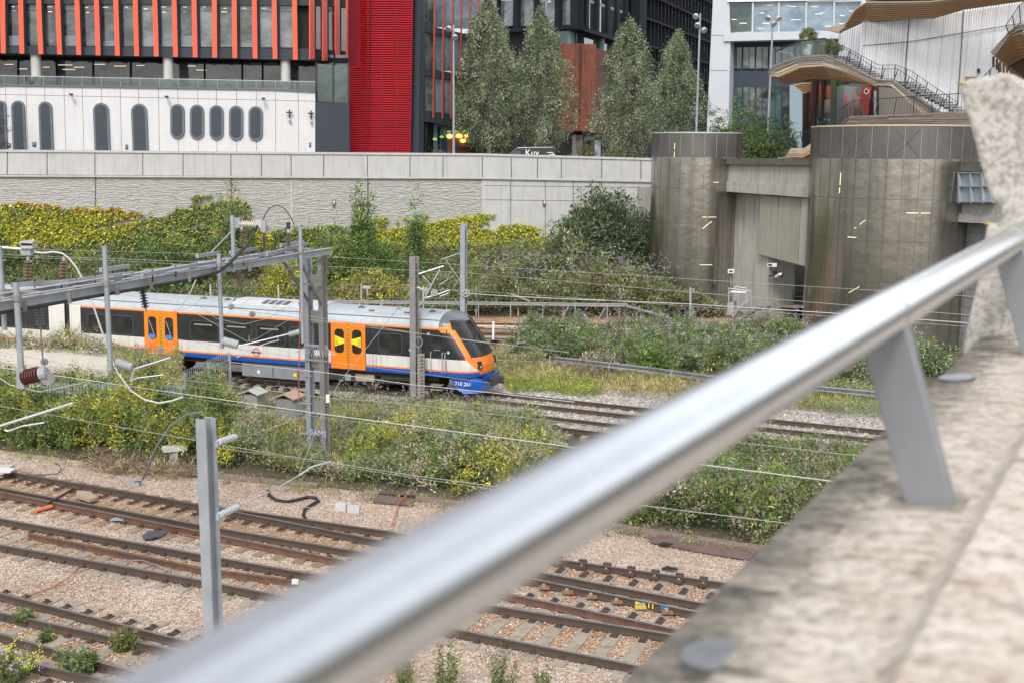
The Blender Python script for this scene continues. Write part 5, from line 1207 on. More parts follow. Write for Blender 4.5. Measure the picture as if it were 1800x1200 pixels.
# portal columns
cz = GZ + .0
for base_px, m in (((573,820),galvd), ((548,815),galv)):
    b = Zp(*base_px, -.1); mb = MB(); mb.ibeam(b, (b.x, b.y, cz), .2, .24, .02, m, up=Vector((0,1,0)), side=(Zp(573,820)-Zp(548,815)).normalized()); mb.build('column', G)
b0, b1 = Zp(573,820,-.1), Zp(548,815,-.1)
mb = MB()
for z in (.1, 1.95, 3.5, 5.0, 6.2):
    mb.beam((b0.x, b0.y, z), (b1.x, b1.y, z), .03, .42, galvd)
for z0, z1 in ((.1,0),): pass
split_build(mb, 'batten_plate', G)
mb = MB(); mb.beam(beamP(500,0,GZ-.0), (b1.x, b1.y, 5.5), .06, .09, galvd); mb.beam(beamP(527,0,GZ-.0), (b0.x, b0.y, 5.35), .06, .09, galvd); mb.beam(beamP(500,0,GZ-.25), beamP(535,0,GZ-.25), .06, .08, galvd); mb.beam((b1.x-.5, b1.y-.8, 6.2), (b0.x, b0.y-.2, 6.1), .05, .07, galvd); mb.build('knee_brace', G)
mb = MB(); zz = 4.05
for k in range(14):
    t = k/13; p = b1.lerp(b0, t*1.15 - .05); p.z = zz; d = Vector((-.55 + 1.15*t, -.55, -.5 + .35*abs(t-.5))); mb.tube([p, p + d*.7], .014, alu, 4)
mb.beam((b1.x-.15, b1.y-.1, zz), (b0.x+.15, b0.y-.1, zz), .05, .08, galv); mb.beam((b1.x-.15, b1.y-.1, zz-.5), (b0.x+.1, b0.y-.1, zz-.5), .05, .05, galv); mb.build('climbing_guard', G)
mb = MB(); m_ = (b0+b1)/2; mb.box((m_.x+.1, m_.y, -.12), 1.3, .9, .35, concg); mb.beam((b0.x, b0.y, .1), (b0.x+.45, b0.y-.35, -.05), .3, .12, galvd); mb.build('footing', G)
mb = MB(); q = lambda x, y: Yp(x, y, b0.y - .16)
mb.fac(Plane(548, b1.y-.22, 574, b0.y-.14), [(543.5,812),(570,812),(569,826),(543.5,824)], .03, .02, M('turquoise_graffiti', (.2,.5,.55), .7, var=(.45,.6,.62), vs=14)); mb.build('graffiti', G)
text_obj('SAMS', 'graffiti', G, Yp(546,763,b1.y-.24), (b0-b1).normalized(), Vector((0,0,1)), .3, M('lilac_paint', (.5,.42,.68), .7))
mb = MB(); mb.box(Yp(576,700,b0.y-.2), .12, .03, .28, whitem); mb.build('number_plate', G)
mb = MB(); mb.tube([Yp(527,500,b1.y-.2), Yp(526,600,b1.y-.2), Yp(524.5,760,b1.y-.2)], .016, M('red_earth_wire', (.45,.1,.08), .6), 5)
for y in (659,708,761,797): mb.beam(Yp(526,y,b1.y-.2), Yp(548,y+1,b1.y-.1), .03, .05, galv)
mb.build('earth_wire', G)
# drop tubes and upstands along the beam
def drop(px, y0, y1, w, off, parent=G, m=galv, nm='drop_tube'):
    p = beamP(px, off); a, b = Yp(px, y0, p.y), Yp(px, y1, p.y); r = w/2/FPX*p.y
    mb = MB(); mb.tube([(p.x, p.y, a.z), (p.x, p.y, b.z)], r, m, 12); mb.tube([(p.x, p.y, GZ+.32), (p.x, p.y, GZ+.2)], r*1.5, galvd, 10); mb.build(nm, parent, smooth=True); return p
drop(187, 433, 650, 9, -.2); drop(386.5, 447, 612, 7.5, -.2); drop(28, 498, 682, 11, -.25); drop(3, 434, 580, 9, .8); drop(412, 379, 478, 7.5, .8); drop(530, 393, 603, 6.5, -.15)
# insulators on the gantry
def ins(name, a, b, r, n, m, parent=G, core=.4):
    mb = MB(); insul(mb, a, b, r, n, m, core); return mb.build(name, parent, smooth=False)
for px, y0, y1, w, off in ((49,458,492,14,.5),(112,459,494,14,.4),(425,405,434,7,.8),(464,409,434,8,.6),(507,409,434,9,.5)):
    p = beamP(px, off); k = p.y/FPX; ins('post_insulator', Yp(px, y1, p.y), Yp(px, y0, p.y), w/2*k, 6, porc, core=.45)
    mb = MB(); mb.tube([Yp(px, y0, p.y), Yp(px, y0-7, p.y)], 2.5*k, alu, 8); mb.build('cap', G)
p = beamP(50, .5); k = p.y/FPX
mb = MB(); mb.beam(Yp(40,425,p.y), Yp(62,426,p.y), .3, .04, alu); mb.beam(Yp(41,434,p.y), Yp(62,434,p.y), .3, .06, alu); mb.box(Yp(48,440,p.y), .22, .2, .2, galv); mb.box(Yp(47,430,p.y), .14, .2, .1, blackm); mb.tube([Yp(0,435,p.y), Yp(38,438,p.y)], .03, alu); mb.build('isolator_switch', G)
p = beamP(430, .8); ins('horizontal_insulator', Yp(420,394,p.y), Yp(449,395,p.y), .12, 7, M('white_insulator', (.55,.5,.46), .4), core=.55)
mb = MB(); mb.box(Yp(455,394,p.y), .2, .18, .22, alu); mb.box(Yp(463,397,p.y), .16, .14, .3, galv); mb.tube([Yp(463,396,p.y), Yp(502,399,p.y), Yp(530,395,p.y)], .022, wirem); mb.box(Yp(417,392,p.y), .2, .2, .3, galv); mb.box(Yp(507,397,p.y), .1, .1, .2, blackm); mb.build('isolator_head', G)
for a, b, r, n, m in (((250,508),(256,542),.1,7,M('dark_insulator', (.05,.04,.04), .4)),((417,478),(425,503),.15,6,M('taupe_insulator', (.2,.15,.14), .5)),((68,538),(71,572),.1,7,M('slate_insulator', (.16,.17,.2), .4))):
    Yb = beamP(a[0], 0).y; ins('hanging_insulator', Yp(*a, Yb), Yp(*b, Yb), r, n, m)
mb = MB()
for a, b in (((256,542),(258,548)),((425,503),(411,530)),((71,572),(76,640))): Yb = beamP(a[0], 0).y; mb.tube([Yp(*a, Yb), Yp(*b, Yb)], .018, galvd)
mb.build('hanger_rod', G)
p = beamP(28, -.25); k = p.y/FPX
ins('registration_insulator', Yp(42,663,p.y), Yp(71,656,p.y-.1), .17*1.0, 7, M('maroon_porcelain', (.09,.025,.02), .25)); mb = MB(); mb.lathe(Yp(69,657,p.y-.1), Yp(80,655,p.y-.1)-Yp(69,657,p.y-.1), [(0,.1),(.02,.15),(.16,.14),(.18,.06)], galv, 12); mb.box(Yp(38,664,p.y), .16, .16, .42, galv); mb.lathe(Yp(84,664,p.y-.1), (.3,-1,0), [(0,.14),(.05,.14)], galvd, 12); mb.build('clamp', G)
p = beamP(187, -.2); ins('registration_insulator', Yp(204,636,p.y), Yp(232,645,p.y), .12, 8, porcg, core=.8)
p2 = beamP(386.5, -.2); ins('registration_insulator', Yp(392,599,p2.y), Yp(418,606,p2.y), .13, 6, porcg, core=.85)
p3 = beamP(530, -.15); ins('registration_insulator', Yp(527,583,p3.y), Yp(508,588,p3.y), .1, 5, porcg, core=.8)
def arm(label, paths, Yq, mat=alu):
    mb = MB()
    for r, pts in paths: mb.tube([Yp(x, y, Yq + (dy[0] if dy else 0)) for x, y, *dy in pts], r*.75, mat, 7)
    return tag(mb.build('registration_arm'), label, 'registration arm')
arm('pale registration arm reaching right from the drop tube over the concrete platform', [(.03,[(236,648),(300,628)]),(.03,[(237,648),(229,668)]),(.02,[(229,670),(240,664),(288,658)])], p.y)
arm('registration arm held by the grey insulator in front of the train roundel', [(.035,[(420,608),(508,587)]),(.02,[(486,590),(490,598),(472,602),(440,614),(416,628)]),(.015,[(438,600),(438,590)])], p3.y+.5)
arm('pale registration arm at the left edge above the weeds', [(.04,[(-30,759),(0,748),(128,708)]),(.025,[(8,755),(14,757),(40,748),(78,742)])], 24.)
# ------------------------------------------------------------------ masts
def mast(x, yb, yt, zb, label, w=.3, m=galv, Yq=None, web=0):
    b = Zp(x, yb, zb) if Yq is None else Yp(x, yb, Yq); 
    if Yq is not None: b.z = zb
    t = Yp(x, yt, b.y); T = thing('overhead_line_mast', b, label, 'mast'); s = Vector((math.cos(math.radians(web)), math.sin(math.radians(web)), 0))
    mb = MB(); mb.ibeam(b, (b.x, b.y, t.z), w, w, .022, m, side=s); mb.build('column', T); return T, b, t.z
MN, bN, tN = mast(374.5, 1090, 735, -.2, 'thick grey steel mast in the foreground crossing all the near tracks', .205, galv, 16.2, -32)
M1, b1_, t1_ = mast(729.5, 702, 451, -.1, 'steel mast with pulley wheels standing in front of the train cab', .3, galvd, web=-30)
M2, b2_, t2_ = mast(815, 575, 393, -.1, 'plain steel mast rising behind the roof of the train', .32, galv, web=-25)
Y1, Y2 = b1_.y, b2_.y
arm('cantilever frame with long stay on the plain mast behind the train', [(.04,[(812,444),(780,455),(775,456)]),(.03,[(783,456),(813,500)]),(.05,[(808,494),(816,505)]),(.025,[(792,478),(786,490),(798,486)]),(.025,[(772,501),(785,493),(788,490)])], Y2)
arm('cantilever frame with tubes and hooks on the mast in front of the train cab', [(.045,[(736,482),(780,468)]),(.045,[(773,474),(756,506),(745,527),(738,537)]),(.025,[(742,484),(757,501)]),(.04,[(733,505),(748,512)]),(.03,[(748,524),(772,517),(791,510)]),(.02,[(773,524),(774,521),(788,516)])], Y1 - .15)
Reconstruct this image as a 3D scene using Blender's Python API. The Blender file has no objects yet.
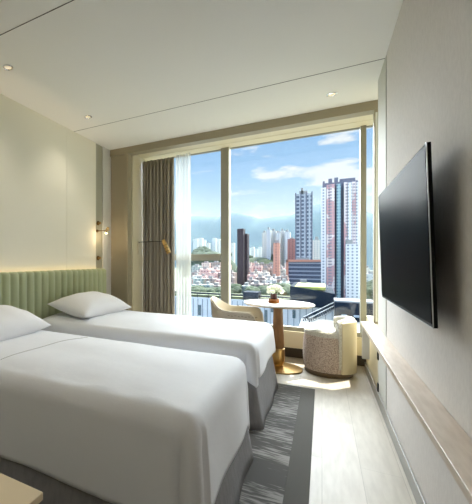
import bpy, bmesh, math, random
from mathutils import Vector, Matrix, noise
random.seed(7)
PI = math.pi
sc = bpy.context.scene
col = sc.collection

# ------------------------------------------------------------------ materials
def srgb(r, g, b):
    def f(v):
        v /= 255.0
        return v / 12.92 if v <= .04045 else ((v + .055) / 1.055) ** 2.4
    return (f(r), f(g), f(b), 1)

def mat(name, rgb, rough=.6, metal=0, bump=0, bscale=40, spec=.5, rgb2=None, cscale=5, stretch=(1, 1, 1), sheen=0, detail=3):
    m = bpy.data.materials.new(name); m.use_nodes = True
    nt = m.node_tree; b = nt.nodes['Principled BSDF']
    b.inputs['Base Color'].default_value = srgb(*rgb)
    b.inputs['Roughness'].default_value = rough
    b.inputs['Metallic'].default_value = metal
    b.inputs['Specular IOR Level'].default_value = spec
    if sheen:
        b.inputs['Sheen Weight'].default_value = sheen
    tc = nt.nodes.new('ShaderNodeTexCoord'); mp = nt.nodes.new('ShaderNodeMapping')
    mp.inputs['Scale'].default_value = stretch
    nt.links.new(tc.outputs['Object'], mp.inputs['Vector'])
    if rgb2:
        n = nt.nodes.new('ShaderNodeTexNoise'); n.inputs['Scale'].default_value = cscale; n.inputs['Detail'].default_value = detail
        r = nt.nodes.new('ShaderNodeValToRGB')
        r.color_ramp.elements[0].position = .35; r.color_ramp.elements[0].color = srgb(*rgb)
        r.color_ramp.elements[1].position = .65; r.color_ramp.elements[1].color = srgb(*rgb2)
        nt.links.new(mp.outputs[0], n.inputs['Vector']); nt.links.new(n.outputs['Fac'], r.inputs['Fac'])
        nt.links.new(r.outputs['Color'], b.inputs['Base Color'])
    if bump:
        n = nt.nodes.new('ShaderNodeTexNoise'); n.inputs['Scale'].default_value = bscale; n.inputs['Detail'].default_value = 4
        bp = nt.nodes.new('ShaderNodeBump'); bp.inputs['Strength'].default_value = bump; bp.inputs['Distance'].default_value = .01
        nt.links.new(mp.outputs[0], n.inputs['Vector']); nt.links.new(n.outputs['Fac'], bp.inputs['Height'])
        nt.links.new(bp.outputs['Normal'], b.inputs['Normal'])
    return m

def emis(name, rgb, s):
    m = bpy.data.materials.new(name); m.use_nodes = True
    b = m.node_tree.nodes['Principled BSDF']
    b.inputs['Base Color'].default_value = srgb(*rgb)
    b.inputs['Emission Color'].default_value = srgb(*rgb); b.inputs['Emission Strength'].default_value = s
    return m

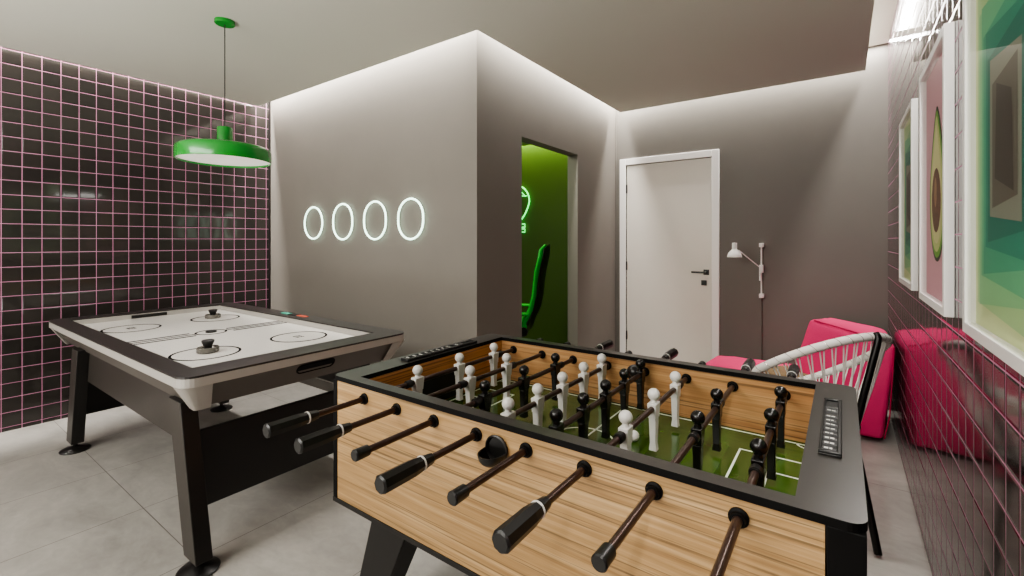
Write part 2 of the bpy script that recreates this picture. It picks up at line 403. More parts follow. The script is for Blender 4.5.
# ------------------------------------------------------------------ camera
ya = math.atan(331.5/461.5)
cd = bpy.data.cameras.new('camera'); cam = bpy.data.objects.new('camera', cd); COL.objects.link(cam); S.camera = cam
cam.location = (0, 0, 1.32); cam.rotation_euler = (R90, 0, ya)
cd.sensor_fit = 'HORIZONTAL'; cd.sensor_width = 36; cd.lens = 461.5/1024*36
cd.shift_y = -(288-241.2)/1024; cd.clip_start = .02
cd.shift_y = -46.8/1024
# ------------------------------------------------------------------ pendant
def arc(cx, cz, r, a0, a1, n): return [(cx+r*math.cos(a0+(a1-a0)*i/n), cz+r*math.sin(a0+(a1-a0)*i/n)) for i in range(n+1)]
px, py = -3.03, 1.25
t = thing('pendant_lamp', 'green flat drum pendant lamp hanging over the air hockey table', 'lamp', (px, py, ZS))
obj('ceiling_canopy', lathe(NB(), [(0, 0), (.055, 0), (.055, -.017), (.051, -.021), (0, -.022)]), GREENL, t, smooth='auto')
obj('cable', cone(NB(), (0, 0, -.02), (0, 0, -.66), .0028, n=8), BLACKM, t, smooth='auto')
zb = 1.80-ZS
obj('lamp_shade', lathe(NB(), [(0, zb+.092), (.225, zb+.090), (.243, zb+.080), (.25, zb+.064), (.25, zb+.002), (.248, zb), (.245, zb+.002), (.245, zb+.062), (.238, zb+.074), (0, zb+.076)], n=72, close=False), GREENL, t, smooth='auto')
obj('lamp_socket', lathe(NB(), [(0, zb+.205), (.040, zb+.205), (.043, zb+.200), (.043, zb+.088), (0, zb+.088)], n=36), GREENL, t, smooth='auto')
obj('diffuser', lathe(NB(), [(0, zb+.026), (.15, zb+.022), (.2445, zb+.012), (.2445, zb+.016), (0, zb+.032)], n=72), WARMW, t, smooth='auto')
area('pendant_glow', (px, py, 1.79), (0, 0, 0), .34, .34, 5, (1, .97, .93))

# ------------------------------------------------------------------ neon wall shapes (plain stand-ins)
def neon(pts, label, nm='neon_tube_shape', m=None, y=BY-.022, group='white neon shapes on the taupe wall', closed=True, r=.0075):
    cx = sum(p[0] for p in pts)/len(pts); cz = sum(p[1] for p in pts)/len(pts)
    root = thing(nm, label, 'neon light', (cx, y, cz), group=group)
    obj('glass_tube', tube(NB(), [(p[0]-cx, 0, p[1]-cz) for p in pts], r, n=8, closed=closed), m or NEONW, root, smooth='auto')
    hi = max(pts, key=lambda p: p[1]); lo = min(pts, key=lambda p: p[1])
    for q in (hi, lo): obj('mounting_clip', cone(NB(), (q[0]-cx, .006, q[1]-cz), (q[0]-cx, .022, q[1]-cz), .005, n=8), WHITEP, root)
    return root
neon(arc(-3.888, 1.484, .142, 0, 2*PI, 48)[:-1], 'round white neon ring on the taupe wall, leftmost of the four neon shapes')
for cx, hw, lab in ((-3.447, .155, 'upright oval white neon tube, directly right of the round neon ring'), (-3.020, .160, 'upright oval white neon tube, third neon shape from the tiled wall'), (-2.606, .158, 'upright oval white neon tube, nearest to the corner of the wall')):
    top = arc(cx, 1.635-.135, .135, 0, PI, 18); bot = arc(cx, 1.335+.135, .135, PI, 2*PI, 18)
    neon(top+bot, lab)
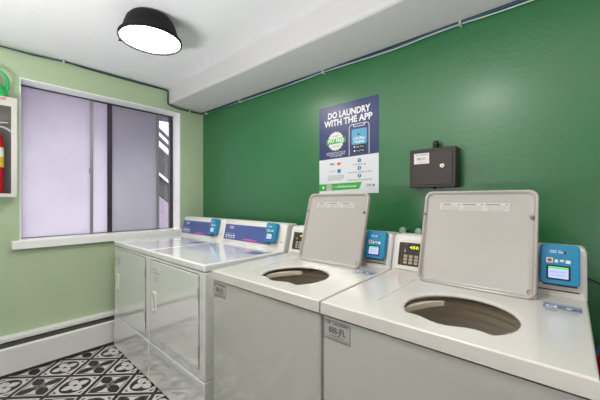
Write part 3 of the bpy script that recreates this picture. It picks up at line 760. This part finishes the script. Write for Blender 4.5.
bm = bmesh.new(); prism(bm, rrect(0.014, 0.016, 0.001, 1, 0.038, 0.045), 0.0016, 0.0023, PM); obj('banner_icon', bm, 'ink_white', gb, smooth=False)
bm = bmesh.new(); prism(bm, rrect(0.046, 0.052, 0.002, 1, 0.090, 0.047), 0.0016, 0.0022, PM); obj('blank_square', bm, 'label_grey', gb, smooth=False)
bm = bmesh.new(); text(bm, 'CSC', 0.022, PT(0.415, 0.052, 0.002), w=0.042, bold=0.02); obj('logo', bm, 'navy', po, smooth=False)
bm = bmesh.new(); prism(bm, rrect(0.013, 0.015, 0.005, 3, 0.448, 0.052), 0.0011, 0.002, PM); obj('logo_dot', bm, 'ink_blue', po, smooth=False)
bm = bmesh.new()
bm.free()

# ------------------------------------------------------------------ lock box on the green wall
lb = thing('lock_box', 'brown metal lock box with nickel lock on the dark green wall', 'lock box', (-0.676, BW, 1.336))
BWd, BH, BD = 0.241, 0.212, 0.085
KM = frame((0, 0, 0), (1, 0, 0), (0, 0, 1))
bm = bmesh.new(); box(bm, 0, BWd, -BD, 0, 0, BH); bx_ = obj('box_body', bm, 'box_brown', lb, bevel=0.004)
bm = bmesh.new(); prism(bm, rrect(BWd - 0.026, BH - 0.026, 0.002, 1, BWd / 2, BH / 2), BD - 0.001, BD + 0.0008, KM); obj('door_seam', bm, 'box_dark', lb, smooth=False)
bm = bmesh.new(); prism(bm, rrect(BWd - 0.032, BH - 0.032, 0.002, 1, BWd / 2, BH / 2), BD - 0.001, BD + 0.0035, KM); bdoor = obj('box_door', bm, 'box_brown', lb, bevel=0.001)
bm = bmesh.new(); prism(bm, rrect(0.082, 0.058, 0.001, 1, 0.068, 0.160), BD + 0.003, BD + 0.0042, KM); lbl = obj('label', bm, 'label_white', bdoor, smooth=False)
bm = bmesh.new()
text(bm, '888-JFL', 0.022, KM @ Matrix.Translation((0.068, 0.158, BD + 0.0046)), w=0.052, bold=0.01); text(bm, 'CSC LAUNDRY', 0.010, KM @ Matrix.Translation((0.068, 0.180, BD + 0.0046)), w=0.068, bold=0.03)
text(bm, 'FOR SERVICE CALL', 0.008, KM @ Matrix.Translation((0.068, 0.140, BD + 0.0046)), w=0.05)
obj('label_text', bm, 'ink_grey', lbl, smooth=False)
bm = bmesh.new(); lathe(bm, [(0.014, 0.0), (0.014, 0.006), (0.011, 0.010), (0.006, 0.010), (0.005, 0.013), (0.0005, 0.013)], 24, Mx=KM @ Matrix.Translation((0.178, 0.113, BD + 0.0035))); lk = obj('lock', bm, 'brass', bdoor)
bm = bmesh.new(); prism(bm, rrect(0.003, 0.009, 0.001, 1, 0.178, 0.113), BD + 0.015, BD + 0.0172, KM); obj('keyhole', bm, 'black', lk)
bm = bmesh.new(); lathe(bm, [(0.0005, 0), (0.015, 0), (0.015, 0.02), (0.018, 0.022), (0.018, 0.030), (0.013, 0.032), (0.013, 0.046), (0.0005, 0.048)], 20, (0.128, -0.035, BH)); obj('conduit_fitting', bm, 'black', lb)
bm = bmesh.new(); lathe(bm, [(0.0005, -0.010), (0.010, -0.010), (0.010, 0.0), (0.0005, 0.0)], 20, (0.128, -0.06, 0)); obj('bottom_fitting', bm, 'black', lb)

# ------------------------------------------------------------------ fire extinguisher cabinet on the sage wall
cb = thing('extinguisher_cabinet', 'white metal fire extinguisher cabinet with open front on the sage wall', 'cabinet', (LW, 0.243, 1.290))
cw, chh, cd = 0.29, 0.70, 0.115           # extends towards -y
bm = bmesh.new()
for a in ((0.0, 0.004, -cw, 0, 0, chh), (0.004, cd - 0.013, -0.006, 0, 0, chh), (0.004, cd - 0.013, -cw, -cw + 0.006, 0, chh), (0.004, cd - 0.013, -cw + 0.006, -0.006, 0, 0.006), (0.004, cd - 0.013, -cw + 0.006, -0.006, chh - 0.006, chh)):
    box(bm, *a)
obj('cabinet_shell', bm, 'cab_white', cb, smooth=False)
bm = bmesh.new()
for a in ((-0.030, 0, 0, chh), (-cw, -cw + 0.030, 0, chh), (-cw + 0.030, -0.030, 0, 0.024), (-cw + 0.030, -0.030, chh - 0.062, chh)):
    box(bm, cd - 0.012, cd + 0.002, a[0], a[1], a[2], a[3])
obj('front_frame', bm, 'cab_white', cb, smooth=False)
bm = bmesh.new(); box(bm, 0.004, 0.006, -cw + 0.006, -0.006, 0.006, chh - 0.006); box(bm, 0.006, cd - 0.012, -0.008, -0.006, 0.006, chh - 0.006); box(bm, 0.006, cd - 0.012, -cw + 0.006, -0.008, 0.006, 0.008)
obj('lining', bm, 'cab_in', cb, smooth=False)
bm = bmesh.new(); text(bm, 'FIRE EXTINGUISHER', 0.026, frame((cd + 0.0025, -0.155, chh - 0.017), (0, 1, 0), (0, 0, 1)), w=0.20, bold=0.02); obj('lettering', bm, 'ink_red', cb, smooth=False)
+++
Directions:
In the listing above, find the line with "Reconstruct this image" and the line with "return (f(r), f(g), f(b), 1)". Copy exactly those lines and all between them, minus the images.

Task output:
Reconstruct this image as a 3D scene using Blender's Python API. The Blender file has no objects yet.
import bpy, bmesh, math, random
from mathutils import Vector, Matrix, noise
random.seed(7)
PI = math.pi
sc = bpy.context.scene
col = sc.collection

# ------------------------------------------------------------------ materials
def srgb(r, g, b):
    def f(v):
        v /= 255.0
        return v / 12.92 if v <= .04045 else ((v + .055) / 1.055) ** 2.4
    return (f(r), f(g), f(b), 1)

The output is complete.